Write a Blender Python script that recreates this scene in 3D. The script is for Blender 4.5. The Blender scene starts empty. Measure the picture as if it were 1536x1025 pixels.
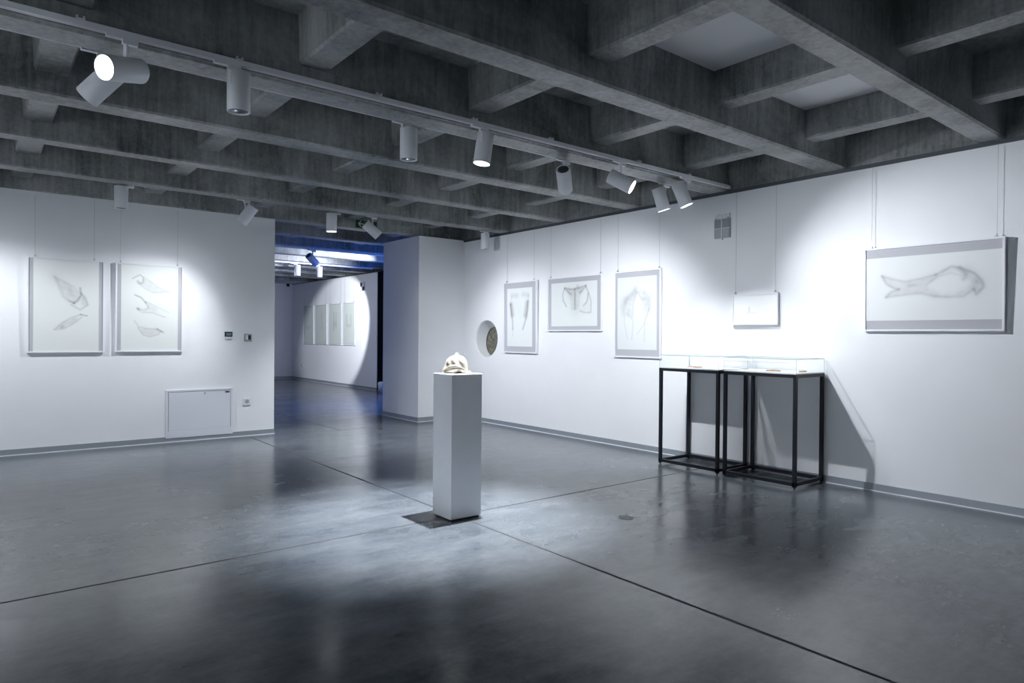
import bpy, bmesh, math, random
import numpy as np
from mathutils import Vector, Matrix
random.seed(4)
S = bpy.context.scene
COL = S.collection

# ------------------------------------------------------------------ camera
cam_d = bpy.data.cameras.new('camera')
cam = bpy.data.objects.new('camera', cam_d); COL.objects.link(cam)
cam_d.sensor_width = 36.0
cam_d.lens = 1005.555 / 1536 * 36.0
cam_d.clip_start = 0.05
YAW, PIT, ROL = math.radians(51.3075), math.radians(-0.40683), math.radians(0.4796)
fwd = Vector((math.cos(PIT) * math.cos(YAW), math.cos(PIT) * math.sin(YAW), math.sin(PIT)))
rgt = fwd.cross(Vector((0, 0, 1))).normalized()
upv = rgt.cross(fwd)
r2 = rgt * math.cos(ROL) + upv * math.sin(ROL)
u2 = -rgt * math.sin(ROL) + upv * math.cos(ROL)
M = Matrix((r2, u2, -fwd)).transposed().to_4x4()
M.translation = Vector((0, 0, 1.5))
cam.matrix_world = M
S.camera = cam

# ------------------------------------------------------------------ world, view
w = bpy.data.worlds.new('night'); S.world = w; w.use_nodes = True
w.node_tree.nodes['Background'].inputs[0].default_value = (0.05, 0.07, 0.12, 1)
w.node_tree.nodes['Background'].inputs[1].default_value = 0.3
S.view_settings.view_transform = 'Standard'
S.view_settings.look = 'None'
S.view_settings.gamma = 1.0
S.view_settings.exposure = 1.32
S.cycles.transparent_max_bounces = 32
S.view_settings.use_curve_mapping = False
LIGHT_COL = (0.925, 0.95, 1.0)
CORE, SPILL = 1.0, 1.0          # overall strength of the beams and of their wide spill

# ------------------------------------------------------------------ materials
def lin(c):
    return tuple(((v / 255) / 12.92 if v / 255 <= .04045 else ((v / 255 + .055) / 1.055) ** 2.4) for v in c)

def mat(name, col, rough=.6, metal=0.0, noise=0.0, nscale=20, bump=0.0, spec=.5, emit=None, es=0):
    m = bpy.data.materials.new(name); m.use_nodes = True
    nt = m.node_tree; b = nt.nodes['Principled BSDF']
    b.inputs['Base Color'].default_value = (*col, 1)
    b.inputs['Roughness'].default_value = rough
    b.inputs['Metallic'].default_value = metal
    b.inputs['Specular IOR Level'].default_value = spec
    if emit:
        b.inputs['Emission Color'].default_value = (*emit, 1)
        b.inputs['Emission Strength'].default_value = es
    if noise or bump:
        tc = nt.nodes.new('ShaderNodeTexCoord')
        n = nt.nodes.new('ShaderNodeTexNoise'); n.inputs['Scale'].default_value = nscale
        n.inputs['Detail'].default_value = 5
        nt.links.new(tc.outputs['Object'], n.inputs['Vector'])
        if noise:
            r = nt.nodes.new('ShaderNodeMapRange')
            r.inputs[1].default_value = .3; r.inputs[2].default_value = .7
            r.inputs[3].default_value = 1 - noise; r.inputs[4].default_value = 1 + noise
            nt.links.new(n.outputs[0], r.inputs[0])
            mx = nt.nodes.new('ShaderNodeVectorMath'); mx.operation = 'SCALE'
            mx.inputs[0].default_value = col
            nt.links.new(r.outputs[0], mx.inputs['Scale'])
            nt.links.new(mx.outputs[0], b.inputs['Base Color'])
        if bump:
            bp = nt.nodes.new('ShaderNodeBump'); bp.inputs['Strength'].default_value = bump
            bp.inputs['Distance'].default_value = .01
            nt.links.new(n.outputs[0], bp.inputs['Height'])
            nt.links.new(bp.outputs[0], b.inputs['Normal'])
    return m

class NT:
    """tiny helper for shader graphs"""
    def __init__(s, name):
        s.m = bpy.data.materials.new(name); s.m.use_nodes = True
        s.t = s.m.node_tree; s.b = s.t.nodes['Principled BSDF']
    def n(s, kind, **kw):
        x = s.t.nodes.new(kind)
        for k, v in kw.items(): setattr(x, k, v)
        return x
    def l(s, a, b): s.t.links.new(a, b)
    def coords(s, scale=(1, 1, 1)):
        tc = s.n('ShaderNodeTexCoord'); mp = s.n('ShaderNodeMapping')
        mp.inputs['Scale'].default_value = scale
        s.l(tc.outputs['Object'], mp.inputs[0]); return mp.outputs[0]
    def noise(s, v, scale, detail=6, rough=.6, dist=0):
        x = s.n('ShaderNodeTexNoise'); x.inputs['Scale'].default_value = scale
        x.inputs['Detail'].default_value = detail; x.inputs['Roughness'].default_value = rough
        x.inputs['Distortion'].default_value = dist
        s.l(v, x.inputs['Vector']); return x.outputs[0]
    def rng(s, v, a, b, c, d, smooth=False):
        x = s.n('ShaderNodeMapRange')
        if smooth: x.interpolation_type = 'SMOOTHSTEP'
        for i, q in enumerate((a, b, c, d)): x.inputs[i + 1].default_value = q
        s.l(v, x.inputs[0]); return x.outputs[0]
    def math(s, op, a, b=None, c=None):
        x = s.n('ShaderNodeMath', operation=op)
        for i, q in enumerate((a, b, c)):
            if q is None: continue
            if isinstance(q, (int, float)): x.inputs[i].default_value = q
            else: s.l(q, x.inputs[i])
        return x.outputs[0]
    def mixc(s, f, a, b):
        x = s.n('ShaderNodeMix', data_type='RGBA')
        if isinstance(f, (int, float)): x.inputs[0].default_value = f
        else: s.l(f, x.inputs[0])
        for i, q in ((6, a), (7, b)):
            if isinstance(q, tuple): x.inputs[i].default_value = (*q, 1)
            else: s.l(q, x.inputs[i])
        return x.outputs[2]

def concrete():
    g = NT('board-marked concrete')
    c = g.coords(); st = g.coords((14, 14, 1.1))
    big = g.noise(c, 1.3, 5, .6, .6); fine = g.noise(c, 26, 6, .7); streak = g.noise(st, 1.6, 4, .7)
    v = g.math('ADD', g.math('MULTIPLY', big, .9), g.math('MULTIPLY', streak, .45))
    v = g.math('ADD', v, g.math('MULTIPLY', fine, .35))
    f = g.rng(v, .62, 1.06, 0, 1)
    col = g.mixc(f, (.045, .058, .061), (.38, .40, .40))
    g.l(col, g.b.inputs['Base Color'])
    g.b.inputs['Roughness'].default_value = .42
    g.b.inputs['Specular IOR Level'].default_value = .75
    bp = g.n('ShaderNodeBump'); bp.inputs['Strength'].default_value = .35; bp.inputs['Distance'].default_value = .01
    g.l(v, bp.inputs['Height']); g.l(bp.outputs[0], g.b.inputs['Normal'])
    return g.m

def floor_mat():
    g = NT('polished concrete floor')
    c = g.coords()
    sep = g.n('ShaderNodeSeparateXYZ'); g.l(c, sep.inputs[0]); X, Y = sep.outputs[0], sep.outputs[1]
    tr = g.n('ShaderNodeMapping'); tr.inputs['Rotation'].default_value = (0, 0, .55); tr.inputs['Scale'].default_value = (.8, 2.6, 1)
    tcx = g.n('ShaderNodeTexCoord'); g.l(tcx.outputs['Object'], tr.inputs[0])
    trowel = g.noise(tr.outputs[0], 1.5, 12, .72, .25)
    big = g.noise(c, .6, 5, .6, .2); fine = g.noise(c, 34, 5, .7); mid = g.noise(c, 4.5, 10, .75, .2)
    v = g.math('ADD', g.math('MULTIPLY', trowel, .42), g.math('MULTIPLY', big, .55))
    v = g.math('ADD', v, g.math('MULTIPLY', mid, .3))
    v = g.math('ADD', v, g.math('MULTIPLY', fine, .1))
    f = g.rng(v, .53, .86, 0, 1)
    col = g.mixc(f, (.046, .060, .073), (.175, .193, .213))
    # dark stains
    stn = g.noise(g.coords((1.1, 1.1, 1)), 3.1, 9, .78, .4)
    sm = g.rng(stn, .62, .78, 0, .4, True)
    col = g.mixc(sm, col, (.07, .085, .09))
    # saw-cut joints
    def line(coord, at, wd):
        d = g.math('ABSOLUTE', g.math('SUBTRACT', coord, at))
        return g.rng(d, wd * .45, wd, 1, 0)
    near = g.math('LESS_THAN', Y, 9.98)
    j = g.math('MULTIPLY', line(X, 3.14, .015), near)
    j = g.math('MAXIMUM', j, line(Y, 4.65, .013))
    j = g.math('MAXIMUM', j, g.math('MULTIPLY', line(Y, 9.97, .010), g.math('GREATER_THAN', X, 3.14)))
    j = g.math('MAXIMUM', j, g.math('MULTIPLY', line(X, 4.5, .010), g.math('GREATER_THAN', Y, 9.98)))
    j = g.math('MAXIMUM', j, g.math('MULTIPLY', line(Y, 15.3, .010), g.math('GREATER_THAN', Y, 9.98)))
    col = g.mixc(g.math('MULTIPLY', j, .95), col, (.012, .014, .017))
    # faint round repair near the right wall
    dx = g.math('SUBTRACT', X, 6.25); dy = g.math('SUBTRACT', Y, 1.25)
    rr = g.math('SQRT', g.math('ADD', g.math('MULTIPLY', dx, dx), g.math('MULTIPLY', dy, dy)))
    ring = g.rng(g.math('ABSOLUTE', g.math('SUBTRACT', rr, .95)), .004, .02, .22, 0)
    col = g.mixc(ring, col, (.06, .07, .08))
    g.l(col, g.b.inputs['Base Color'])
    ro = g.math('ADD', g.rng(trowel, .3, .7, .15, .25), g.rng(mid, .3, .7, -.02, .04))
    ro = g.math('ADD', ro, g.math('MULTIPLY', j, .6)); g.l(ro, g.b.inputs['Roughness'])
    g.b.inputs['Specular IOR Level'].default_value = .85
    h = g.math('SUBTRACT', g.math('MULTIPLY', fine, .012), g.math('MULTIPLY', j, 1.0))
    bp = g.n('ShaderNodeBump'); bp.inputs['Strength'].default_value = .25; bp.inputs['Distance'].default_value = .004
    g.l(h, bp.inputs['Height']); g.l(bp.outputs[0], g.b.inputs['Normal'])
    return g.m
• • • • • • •
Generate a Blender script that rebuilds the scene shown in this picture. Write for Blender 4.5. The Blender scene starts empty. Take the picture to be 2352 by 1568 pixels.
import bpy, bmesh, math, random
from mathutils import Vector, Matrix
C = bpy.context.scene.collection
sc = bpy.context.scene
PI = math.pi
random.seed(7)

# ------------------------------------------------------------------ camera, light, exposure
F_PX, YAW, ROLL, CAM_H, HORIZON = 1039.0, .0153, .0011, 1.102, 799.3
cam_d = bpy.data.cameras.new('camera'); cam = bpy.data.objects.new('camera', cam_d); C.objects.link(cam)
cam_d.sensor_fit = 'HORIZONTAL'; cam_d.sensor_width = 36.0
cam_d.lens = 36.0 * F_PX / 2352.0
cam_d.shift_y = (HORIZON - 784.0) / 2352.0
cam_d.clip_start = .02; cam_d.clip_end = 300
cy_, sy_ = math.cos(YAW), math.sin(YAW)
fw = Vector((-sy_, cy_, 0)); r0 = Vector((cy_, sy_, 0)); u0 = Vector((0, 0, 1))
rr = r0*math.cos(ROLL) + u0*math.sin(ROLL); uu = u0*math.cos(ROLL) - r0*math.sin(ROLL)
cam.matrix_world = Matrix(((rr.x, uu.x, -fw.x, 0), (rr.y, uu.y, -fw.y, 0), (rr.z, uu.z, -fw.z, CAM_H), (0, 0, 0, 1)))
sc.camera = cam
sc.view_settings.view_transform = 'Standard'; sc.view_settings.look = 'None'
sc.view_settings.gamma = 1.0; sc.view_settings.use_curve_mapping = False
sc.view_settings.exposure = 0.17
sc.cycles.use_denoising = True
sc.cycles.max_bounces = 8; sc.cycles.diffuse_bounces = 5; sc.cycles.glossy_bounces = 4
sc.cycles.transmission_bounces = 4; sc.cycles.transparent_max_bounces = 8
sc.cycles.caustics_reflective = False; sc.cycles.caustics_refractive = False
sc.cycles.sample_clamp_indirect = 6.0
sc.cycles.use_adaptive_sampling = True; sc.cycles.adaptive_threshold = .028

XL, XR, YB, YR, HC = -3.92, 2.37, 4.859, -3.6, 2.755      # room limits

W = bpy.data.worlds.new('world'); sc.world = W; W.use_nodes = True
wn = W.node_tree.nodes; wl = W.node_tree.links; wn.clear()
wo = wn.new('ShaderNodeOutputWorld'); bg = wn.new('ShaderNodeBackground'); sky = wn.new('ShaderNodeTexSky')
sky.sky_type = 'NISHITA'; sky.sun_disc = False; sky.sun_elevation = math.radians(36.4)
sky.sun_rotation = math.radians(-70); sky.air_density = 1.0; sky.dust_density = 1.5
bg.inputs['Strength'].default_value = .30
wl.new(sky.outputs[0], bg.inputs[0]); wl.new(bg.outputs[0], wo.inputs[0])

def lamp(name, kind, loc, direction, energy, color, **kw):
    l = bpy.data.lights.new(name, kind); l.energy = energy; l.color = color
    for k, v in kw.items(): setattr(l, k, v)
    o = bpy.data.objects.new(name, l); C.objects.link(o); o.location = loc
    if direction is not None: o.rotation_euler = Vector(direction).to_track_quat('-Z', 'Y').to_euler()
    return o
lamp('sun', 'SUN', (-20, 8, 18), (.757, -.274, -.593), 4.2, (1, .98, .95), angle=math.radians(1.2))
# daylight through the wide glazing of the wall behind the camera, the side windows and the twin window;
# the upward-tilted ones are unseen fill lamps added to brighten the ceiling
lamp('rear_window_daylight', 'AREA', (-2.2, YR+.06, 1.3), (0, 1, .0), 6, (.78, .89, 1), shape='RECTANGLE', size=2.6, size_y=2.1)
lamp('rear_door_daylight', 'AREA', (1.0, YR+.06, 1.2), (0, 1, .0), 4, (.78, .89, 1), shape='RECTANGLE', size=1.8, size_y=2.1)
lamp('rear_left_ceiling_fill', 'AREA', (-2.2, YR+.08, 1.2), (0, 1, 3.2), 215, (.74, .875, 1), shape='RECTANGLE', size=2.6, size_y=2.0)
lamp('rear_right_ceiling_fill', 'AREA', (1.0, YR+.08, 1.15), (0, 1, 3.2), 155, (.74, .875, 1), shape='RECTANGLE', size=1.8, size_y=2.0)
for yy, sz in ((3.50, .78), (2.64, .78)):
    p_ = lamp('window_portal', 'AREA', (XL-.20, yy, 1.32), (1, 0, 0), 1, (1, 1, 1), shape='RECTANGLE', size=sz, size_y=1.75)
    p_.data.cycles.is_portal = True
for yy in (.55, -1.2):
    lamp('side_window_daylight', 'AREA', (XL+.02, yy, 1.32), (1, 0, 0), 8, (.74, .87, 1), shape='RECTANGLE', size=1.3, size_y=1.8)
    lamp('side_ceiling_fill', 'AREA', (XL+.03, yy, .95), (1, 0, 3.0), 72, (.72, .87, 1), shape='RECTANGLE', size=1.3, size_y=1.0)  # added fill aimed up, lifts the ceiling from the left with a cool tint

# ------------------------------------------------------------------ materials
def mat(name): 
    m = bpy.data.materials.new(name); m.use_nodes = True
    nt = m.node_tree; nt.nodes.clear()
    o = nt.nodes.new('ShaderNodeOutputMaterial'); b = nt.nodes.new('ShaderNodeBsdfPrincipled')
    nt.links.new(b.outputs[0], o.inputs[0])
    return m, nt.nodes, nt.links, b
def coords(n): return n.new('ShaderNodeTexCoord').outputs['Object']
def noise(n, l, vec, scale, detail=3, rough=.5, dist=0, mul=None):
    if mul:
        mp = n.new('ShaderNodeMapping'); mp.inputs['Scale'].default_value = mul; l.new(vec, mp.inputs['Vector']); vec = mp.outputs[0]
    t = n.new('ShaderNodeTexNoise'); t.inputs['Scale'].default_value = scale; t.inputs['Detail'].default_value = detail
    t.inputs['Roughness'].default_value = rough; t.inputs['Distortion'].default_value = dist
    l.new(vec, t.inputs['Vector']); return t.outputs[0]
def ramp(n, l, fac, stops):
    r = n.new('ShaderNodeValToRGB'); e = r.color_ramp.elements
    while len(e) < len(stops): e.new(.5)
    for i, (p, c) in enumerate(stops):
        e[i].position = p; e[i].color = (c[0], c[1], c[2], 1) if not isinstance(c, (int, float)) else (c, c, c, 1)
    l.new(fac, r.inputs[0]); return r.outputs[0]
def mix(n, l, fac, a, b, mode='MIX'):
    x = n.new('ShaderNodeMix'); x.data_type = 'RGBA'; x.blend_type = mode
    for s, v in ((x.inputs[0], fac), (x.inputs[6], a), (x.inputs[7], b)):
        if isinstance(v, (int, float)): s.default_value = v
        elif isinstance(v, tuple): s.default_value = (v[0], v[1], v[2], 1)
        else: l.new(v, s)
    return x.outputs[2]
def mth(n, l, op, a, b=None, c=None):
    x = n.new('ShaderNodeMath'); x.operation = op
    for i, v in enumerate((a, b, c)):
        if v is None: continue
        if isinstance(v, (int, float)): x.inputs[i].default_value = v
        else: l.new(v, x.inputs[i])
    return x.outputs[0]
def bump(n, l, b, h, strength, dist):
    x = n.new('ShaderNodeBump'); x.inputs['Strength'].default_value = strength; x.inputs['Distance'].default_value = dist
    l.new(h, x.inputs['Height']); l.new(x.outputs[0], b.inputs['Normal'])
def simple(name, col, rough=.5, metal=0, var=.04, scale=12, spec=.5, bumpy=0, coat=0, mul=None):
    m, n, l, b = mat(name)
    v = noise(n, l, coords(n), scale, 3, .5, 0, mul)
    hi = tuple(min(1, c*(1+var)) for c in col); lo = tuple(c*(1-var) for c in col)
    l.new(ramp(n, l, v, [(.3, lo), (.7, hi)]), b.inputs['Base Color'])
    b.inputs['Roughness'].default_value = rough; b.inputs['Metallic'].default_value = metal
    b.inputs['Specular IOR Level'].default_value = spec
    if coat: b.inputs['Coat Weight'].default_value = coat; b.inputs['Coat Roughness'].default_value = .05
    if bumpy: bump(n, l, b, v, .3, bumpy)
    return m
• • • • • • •
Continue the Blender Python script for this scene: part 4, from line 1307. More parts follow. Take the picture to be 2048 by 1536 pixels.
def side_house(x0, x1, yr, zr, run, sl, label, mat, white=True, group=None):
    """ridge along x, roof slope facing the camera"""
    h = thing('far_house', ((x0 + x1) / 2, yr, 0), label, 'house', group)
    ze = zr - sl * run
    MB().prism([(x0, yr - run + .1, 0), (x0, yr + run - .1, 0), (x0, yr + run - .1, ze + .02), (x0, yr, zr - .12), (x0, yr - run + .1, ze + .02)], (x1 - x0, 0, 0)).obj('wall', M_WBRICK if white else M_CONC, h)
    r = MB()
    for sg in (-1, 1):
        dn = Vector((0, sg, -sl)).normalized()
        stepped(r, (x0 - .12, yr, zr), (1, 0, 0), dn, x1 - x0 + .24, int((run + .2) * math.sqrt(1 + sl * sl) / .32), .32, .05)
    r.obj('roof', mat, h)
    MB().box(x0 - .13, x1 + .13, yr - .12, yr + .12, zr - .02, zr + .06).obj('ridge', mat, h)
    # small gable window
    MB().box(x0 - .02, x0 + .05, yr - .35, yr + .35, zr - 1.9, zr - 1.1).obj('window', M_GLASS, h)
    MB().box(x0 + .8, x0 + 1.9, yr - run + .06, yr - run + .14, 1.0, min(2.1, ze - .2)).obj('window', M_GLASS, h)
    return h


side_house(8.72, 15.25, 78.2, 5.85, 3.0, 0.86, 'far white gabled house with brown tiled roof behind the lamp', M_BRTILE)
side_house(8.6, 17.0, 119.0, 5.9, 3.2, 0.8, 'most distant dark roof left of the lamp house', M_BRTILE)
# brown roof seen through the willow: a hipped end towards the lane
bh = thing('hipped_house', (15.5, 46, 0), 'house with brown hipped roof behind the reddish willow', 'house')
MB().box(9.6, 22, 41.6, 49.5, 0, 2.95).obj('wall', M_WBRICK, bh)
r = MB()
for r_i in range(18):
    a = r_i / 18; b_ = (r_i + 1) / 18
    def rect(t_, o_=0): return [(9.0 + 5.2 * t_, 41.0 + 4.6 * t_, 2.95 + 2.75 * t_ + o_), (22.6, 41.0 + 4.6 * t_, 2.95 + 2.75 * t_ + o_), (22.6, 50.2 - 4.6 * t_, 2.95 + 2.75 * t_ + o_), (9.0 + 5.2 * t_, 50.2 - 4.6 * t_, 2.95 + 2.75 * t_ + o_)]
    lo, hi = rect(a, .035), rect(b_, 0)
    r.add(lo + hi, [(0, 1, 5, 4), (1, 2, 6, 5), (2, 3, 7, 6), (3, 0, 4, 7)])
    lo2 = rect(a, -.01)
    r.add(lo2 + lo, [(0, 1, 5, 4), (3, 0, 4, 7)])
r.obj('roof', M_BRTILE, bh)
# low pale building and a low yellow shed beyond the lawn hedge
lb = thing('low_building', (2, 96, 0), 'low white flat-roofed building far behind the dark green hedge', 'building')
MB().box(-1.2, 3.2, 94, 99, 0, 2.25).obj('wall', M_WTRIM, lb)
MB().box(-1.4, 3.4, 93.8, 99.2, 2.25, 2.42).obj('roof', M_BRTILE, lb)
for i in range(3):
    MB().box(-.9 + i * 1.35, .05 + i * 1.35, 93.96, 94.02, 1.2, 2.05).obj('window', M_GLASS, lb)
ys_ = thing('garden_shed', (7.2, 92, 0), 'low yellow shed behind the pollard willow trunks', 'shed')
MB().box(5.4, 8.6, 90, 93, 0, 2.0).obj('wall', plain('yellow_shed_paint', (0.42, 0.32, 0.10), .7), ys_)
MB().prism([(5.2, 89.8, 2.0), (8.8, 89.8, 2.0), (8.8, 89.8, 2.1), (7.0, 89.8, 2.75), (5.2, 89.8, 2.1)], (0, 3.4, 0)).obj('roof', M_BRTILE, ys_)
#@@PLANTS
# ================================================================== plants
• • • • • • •
Pictures are not part of the copy. Reproduce the lines from the one containing "Write a Blender" through the one containing "COL = S.collection", exactly and nothing more.

TASK RESULT
Write a Blender Python script that recreates this scene in 3D. The script is for Blender 4.5. The Blender scene starts empty. Measure the picture as if it were 1536x1025 pixels.
import bpy, bmesh, math, random
import numpy as np
from mathutils import Vector, Matrix
random.seed(4)
S = bpy.context.scene
COL = S.collection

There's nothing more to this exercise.